The adult characters seem equally powerless to prevent tragedy following its inevitable course and only remind us, as with Shakespeare, of the youth of our protagonists. Luca M’s Doc was a lone moral voice in an adult world otherwise complicit in the racial prejudice which this musical bravely exposes. Aarin K-P played an almost pantomime villain as Lieutenant Shrank, with Georgios K in the role of Officer Krupke, his knuckle-head sidekick. Ed A was that mix of high-school teacher-cum-impresario for the maelstrom of the formal dance, but his only authority lay in providing the fateful occasion for Riff to throw down the gauntlet to Bernardo and to bring our lovers together for the first time.
It seems impossible that amid all the clamour of the framing narrative, we still have space for a love story. But that is the beauty of this musical, with our two central characters inhabiting a story and a place that often seems removed from everything else. They somehow find the gaps in-between things: under stages, in stairwells, on balconies, in a shop after hours, in stolen moments. Love, even forbidden love, will find a way. It was in these blissful moments that shouldn’t be that our two main characters, Jai E’s Tony and Anoushka B’s Maria, lifted everyone to somewhere better. ‘See only me’ Maria says, and we willingly obey. They acted and sang, both individually and together, quite beautifully. Congratulations must go to Dan Tonks for his coaching as repetiteur. Jai’s ‘Maria’ was sung with all the wonder of young love this number needs, hitting the high notes even as the audience braced in anticipation. After the horror of the rumble, I don’t think there was anybody who didn’t want to join Anoushka feeling ‘Pretty’ in the raptures of love. Their tender duet of ‘Tonight’ gave us a melody that resonated throughout the rest of the story, reappearing much later in the heartbreaking final duet of ‘Somewhere’. Whenever Jai and Anoushka were on stage, to lean on Sondheim’s lyrics, the world went away and we suddenly found how wonderful a sound can be, no more so than in the reconciliation following the tragic denouement.
That sound came from more than mere voices. At the foot of the stage was undoubtedly the largest orchestra I have ever seen at a school production. At the twitch of Simon Couldridge’s baton – these are surely the moments he lives for – the whole performance on stage was elevated to yet further heights of emotion by an enormous groundswell of music. It was a marvel to listen to, wonderful to be part of: boys and staff alike. Jonah G on drums spoke of the exhilaration of playing alongside so many professional musicians; this was a moment when the school comes together as a community inspired by a common purpose. It is a reminder that so much of a production of this scale goes unseen; there is, indeed, a whole other performance taking place behind the scenes, masterminded by people like Philip Hoyle and Alan Richardson as Stage Manager and Assistant Director respectively. Katy Younge must have been a flurry of costume, hair and make-up to make everyone look so convincingly 1950s. Whether part of the stage management or technical teams, the boys deserve special credit for the slick production quality of the performance. Earphones on, Charlie J was beaming in his element, ably joined by Zachary S, Lu’ay Ben A, Aaron S, Pranay P, Chaitya J, Samuel H, Thomas B, James S and Nikita K. They looked every inch the professional outfit, perched high on their rig of mysterious dials and levers, and reassuring the audience on arrival into the Hall that we were in safe hands.

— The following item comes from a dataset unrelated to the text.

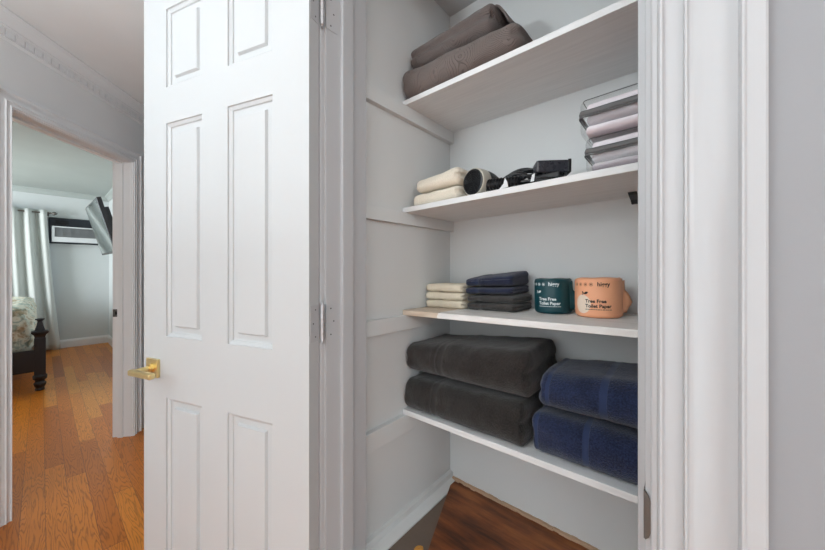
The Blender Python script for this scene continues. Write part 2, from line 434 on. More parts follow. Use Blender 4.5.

The most elusive person on the night was the Director herself, Cheryl Clarke. I did wonder how on earth she was going to match or even top her previous blockbuster shows of Les Miserables and F.A.M.E. The Musical, especially given the complexity and attention to every detail that a production of West Side Story demands. But she has done it again, very well done. This was a bona fide hit, one nominated no less for a National School Theatre Award; it was that good. Only those who have directed themselves can really know what it is like to take a show all the way from conception to performance: how you carry it everywhere and at all times, constantly revolving scenes through your mind. It calls for utter emotional investment. And then, as the lights come up, you let go… (a strange business Show Business) …and hand it all over to your magnificent cast.
My sincere congratulations to everyone involved, extending all the way to Kevin Sharrock and his front of house teams, and to anyone who volunteered in some way to make this show a night to remember. Just as the audience were sung a tender ‘Good Night’ at the close, so too have the cast, musicians and crew of West Side Story deserved a sweet rest this Christmas. I wouldn’t be surprised, however, if Berstein and Sondheim make an encore appearance as we weave a few more lights around our family tree this Sunday.